If you have followed this blog for awhile you have seen photos of many bright smiles from Cindy. I have bountiful material from the American Discovery and Pacific Crest Trails from which to choose these smiles, yet you don’t get to see the “rejects.” I have photos where Cindy looks dazed, not in the present moment I assumed she would be when I took the photo. I also declined to take photos during the bad moments, when she was sad over not being to help or angry at the trail. Significantly, I also don’t have photos of “put on” smiles from Cindy during these journeys, because there were none. Her genuine smiles were either full of warmth, or she didn’t smile.
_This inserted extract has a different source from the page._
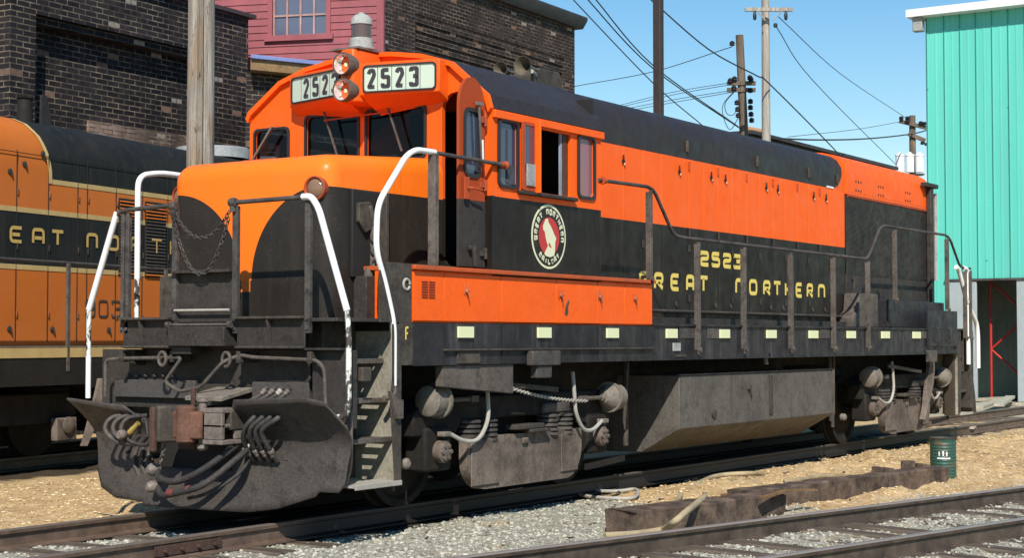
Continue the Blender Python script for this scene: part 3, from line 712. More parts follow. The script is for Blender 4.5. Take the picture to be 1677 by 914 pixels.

The television in our living room reveals the significance of this to me. Lately I’ve been hooking up my computer to the television via an HDMI cable. Sometimes I actively work on slides for the American Discovery project, with the added intent of reinforcing that journey in Cindy’s memories. Other times I use the computer’s screen saver for Cindy to watch slide shows of our family. Currently, I have the slides from our family’s Wonderland Trail hike in 2005 cycling through. Before that I featured our family’s Germany vacation in 2007.
There are photos from these trips of Cindy’s genuine smile; but there also are photos of an evidently “put on” smile for the camera. These confirm some of my suspicions as I put them to words in a series of eBooks I am beginning, with a working title of “Journeys with an Expedition Woman.” I point to the year 2005 as a time when Cindy was experiencing too much stress. I point to the year 2007 as a time when Cindy displayed an abnormal response of blocking out stressful family situations. The proofs are all in her smile.
None of us lead the perfect life where we are glowing smiles all the time. We experience sadness; we experience anger. These raw emotions come out, indeed, letting them come out in a proper way enable the glowing smiles to eventually come out as well; the yin and yang to our emotional health. Abundant evidence now shows that the danger to our health does not come so much from escaping “bad times” as from ongoing stress, the type of stress that forces a “put on” smile for the camera, the type of smile Cindy displays in some of our Wonderland and Germany photos.
Obviously, I am not happy with how Cindy’s life is concluding, how our life together is concluding. I would restore her brain health. I would take away her occasional bouts with sadness and frustration. Yet I do take consolation nowadays in her smile, a smile that no longer is “put on” for the camera, a smile that reveals we at least have made progress with her quality of life.